Fifth subsection: the first purely speculative or philosophic subsection. This subsection also assumes that God is one, however, based off of this assumption it draws many implications, including eliminating the predication of attributes to him. Strauss believes that Maimonides is trying to secretly indicate how radically different the philosophic notion of God's oneness is from the Biblical idea that God is One. It is only the idea of God as perfect, according to Strauss, that saves Maimonides from being entirely subversive. Many would think that this is Strauss being Straussian.

Sixth subsection: Maimonides discusses the divine names, which moves him into speculation again, or philosophy proper in the seventh subsection. According to Strauss, this subsection is meant to finish the task of this entire first part which is to move the reader from the creaky and insecure foundations of authority to a search for demonstrative knowledge, which will be the theme of the second part of the guide. This transition is indicated by Maimonides' movement from consideration of the views of the Islamic Kalam thinkers to those of Aristotle, from those that deny natural science to those that begin with natural science.

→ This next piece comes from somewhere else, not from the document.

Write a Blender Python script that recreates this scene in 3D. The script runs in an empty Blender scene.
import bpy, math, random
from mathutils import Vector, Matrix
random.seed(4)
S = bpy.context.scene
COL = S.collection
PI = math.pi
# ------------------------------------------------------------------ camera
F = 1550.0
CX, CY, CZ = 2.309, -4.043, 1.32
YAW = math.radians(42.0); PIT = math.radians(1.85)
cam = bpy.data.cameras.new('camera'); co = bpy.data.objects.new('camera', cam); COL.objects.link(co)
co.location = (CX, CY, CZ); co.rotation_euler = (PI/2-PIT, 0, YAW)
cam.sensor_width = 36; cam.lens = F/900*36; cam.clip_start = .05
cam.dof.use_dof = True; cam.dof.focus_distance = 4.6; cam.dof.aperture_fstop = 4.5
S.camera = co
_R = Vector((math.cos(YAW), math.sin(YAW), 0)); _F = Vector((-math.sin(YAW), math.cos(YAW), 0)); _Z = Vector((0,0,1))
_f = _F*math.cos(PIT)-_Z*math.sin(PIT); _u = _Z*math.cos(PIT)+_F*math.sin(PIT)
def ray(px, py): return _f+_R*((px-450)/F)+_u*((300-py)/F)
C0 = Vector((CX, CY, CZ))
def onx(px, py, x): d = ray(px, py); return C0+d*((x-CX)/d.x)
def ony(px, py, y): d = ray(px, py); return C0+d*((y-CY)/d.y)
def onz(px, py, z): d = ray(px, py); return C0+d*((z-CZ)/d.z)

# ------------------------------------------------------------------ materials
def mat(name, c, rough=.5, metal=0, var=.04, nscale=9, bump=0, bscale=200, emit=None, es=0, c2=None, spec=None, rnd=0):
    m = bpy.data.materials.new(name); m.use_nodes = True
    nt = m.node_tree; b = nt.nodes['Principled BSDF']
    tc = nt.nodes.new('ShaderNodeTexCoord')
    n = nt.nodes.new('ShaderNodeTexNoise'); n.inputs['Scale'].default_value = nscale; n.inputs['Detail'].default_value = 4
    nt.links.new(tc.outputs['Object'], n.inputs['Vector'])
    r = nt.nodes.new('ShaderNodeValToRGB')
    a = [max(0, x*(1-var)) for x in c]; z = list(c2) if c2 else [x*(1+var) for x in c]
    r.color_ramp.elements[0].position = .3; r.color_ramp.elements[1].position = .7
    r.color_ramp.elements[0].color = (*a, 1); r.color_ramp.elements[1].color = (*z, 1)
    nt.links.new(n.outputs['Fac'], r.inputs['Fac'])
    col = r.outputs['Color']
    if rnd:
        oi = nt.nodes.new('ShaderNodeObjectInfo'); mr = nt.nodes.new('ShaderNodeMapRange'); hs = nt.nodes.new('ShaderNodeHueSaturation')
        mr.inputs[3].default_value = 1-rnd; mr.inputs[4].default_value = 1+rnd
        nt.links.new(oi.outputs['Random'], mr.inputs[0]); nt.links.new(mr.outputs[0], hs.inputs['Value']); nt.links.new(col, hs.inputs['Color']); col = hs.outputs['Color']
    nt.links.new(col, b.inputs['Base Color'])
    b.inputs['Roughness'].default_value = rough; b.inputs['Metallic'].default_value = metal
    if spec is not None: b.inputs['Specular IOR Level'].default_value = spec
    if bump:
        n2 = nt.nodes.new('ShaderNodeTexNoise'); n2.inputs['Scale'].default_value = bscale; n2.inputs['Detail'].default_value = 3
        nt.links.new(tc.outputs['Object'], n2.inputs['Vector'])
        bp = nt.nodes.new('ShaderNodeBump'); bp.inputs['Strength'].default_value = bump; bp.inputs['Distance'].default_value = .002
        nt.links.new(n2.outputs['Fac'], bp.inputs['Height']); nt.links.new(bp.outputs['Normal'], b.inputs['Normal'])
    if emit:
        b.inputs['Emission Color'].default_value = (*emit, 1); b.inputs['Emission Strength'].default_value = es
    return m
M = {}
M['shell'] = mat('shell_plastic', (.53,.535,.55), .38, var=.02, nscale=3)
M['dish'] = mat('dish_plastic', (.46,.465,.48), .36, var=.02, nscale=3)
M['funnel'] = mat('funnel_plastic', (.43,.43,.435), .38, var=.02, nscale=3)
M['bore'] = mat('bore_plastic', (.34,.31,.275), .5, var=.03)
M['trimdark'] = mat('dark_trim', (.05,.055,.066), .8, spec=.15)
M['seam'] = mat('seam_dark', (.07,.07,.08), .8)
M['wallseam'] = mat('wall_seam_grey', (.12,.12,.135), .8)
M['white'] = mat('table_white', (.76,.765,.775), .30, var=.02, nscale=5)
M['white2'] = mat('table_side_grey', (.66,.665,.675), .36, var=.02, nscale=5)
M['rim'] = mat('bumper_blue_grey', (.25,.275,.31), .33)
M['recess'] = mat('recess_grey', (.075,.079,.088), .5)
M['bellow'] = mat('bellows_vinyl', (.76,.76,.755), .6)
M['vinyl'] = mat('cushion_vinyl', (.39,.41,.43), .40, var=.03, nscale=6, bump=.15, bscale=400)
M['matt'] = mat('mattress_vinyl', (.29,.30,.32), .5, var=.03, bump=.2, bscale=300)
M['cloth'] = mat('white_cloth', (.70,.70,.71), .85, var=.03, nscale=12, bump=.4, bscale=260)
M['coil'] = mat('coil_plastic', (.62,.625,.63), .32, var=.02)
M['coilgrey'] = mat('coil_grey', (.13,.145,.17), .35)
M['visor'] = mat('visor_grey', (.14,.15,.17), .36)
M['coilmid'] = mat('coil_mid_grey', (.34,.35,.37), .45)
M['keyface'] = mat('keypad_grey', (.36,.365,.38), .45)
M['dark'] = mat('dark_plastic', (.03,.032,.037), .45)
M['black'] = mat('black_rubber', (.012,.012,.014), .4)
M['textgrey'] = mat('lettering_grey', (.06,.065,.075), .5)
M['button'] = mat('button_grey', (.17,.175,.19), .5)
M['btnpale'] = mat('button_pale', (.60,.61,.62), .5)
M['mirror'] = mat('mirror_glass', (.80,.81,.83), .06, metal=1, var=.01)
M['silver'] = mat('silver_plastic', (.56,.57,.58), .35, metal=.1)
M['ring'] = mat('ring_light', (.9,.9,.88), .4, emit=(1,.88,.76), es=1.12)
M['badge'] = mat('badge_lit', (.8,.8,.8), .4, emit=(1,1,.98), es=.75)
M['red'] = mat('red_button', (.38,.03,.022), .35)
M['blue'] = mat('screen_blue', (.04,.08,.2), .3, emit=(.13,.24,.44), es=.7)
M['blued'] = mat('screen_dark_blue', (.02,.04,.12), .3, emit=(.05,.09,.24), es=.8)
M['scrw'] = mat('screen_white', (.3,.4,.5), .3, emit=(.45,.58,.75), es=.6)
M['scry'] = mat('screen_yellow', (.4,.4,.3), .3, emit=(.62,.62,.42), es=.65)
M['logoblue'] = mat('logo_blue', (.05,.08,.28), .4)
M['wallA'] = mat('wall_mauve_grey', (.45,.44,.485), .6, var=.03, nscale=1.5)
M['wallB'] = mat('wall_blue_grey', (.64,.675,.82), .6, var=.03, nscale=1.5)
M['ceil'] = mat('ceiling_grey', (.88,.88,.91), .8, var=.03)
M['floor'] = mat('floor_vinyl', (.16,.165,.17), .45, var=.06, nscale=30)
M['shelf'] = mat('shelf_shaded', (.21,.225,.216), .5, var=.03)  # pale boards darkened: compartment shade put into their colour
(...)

In the second part the ambiguity which will dominant Maimonides writings are whether God's will can be said to be identical with his intellect or whether will and intellect are exclusive possibilities. This issue will come to a head over the issue of the creation or eternality of the world. However, Maimonides does not explicitly decide between them, rather he vacillates between the two possibilities throughout. The biggest problem though is that the eternality of the world entails the rejection of the law. This motivates Maimonides to argue that Aristotle's view has not been demonstrated and is not even probable. Maimonides is less clear, however, about the acceptability and implications of Plato's view.


Strauss then discusses that Maimonides seem at the end to reduce all knowledge to that of natural science, foreclosing the possibility of the knowledge that we wanted most. Finally, Strauss himself closes with enigmatic phrases about perplexities and how they freeing.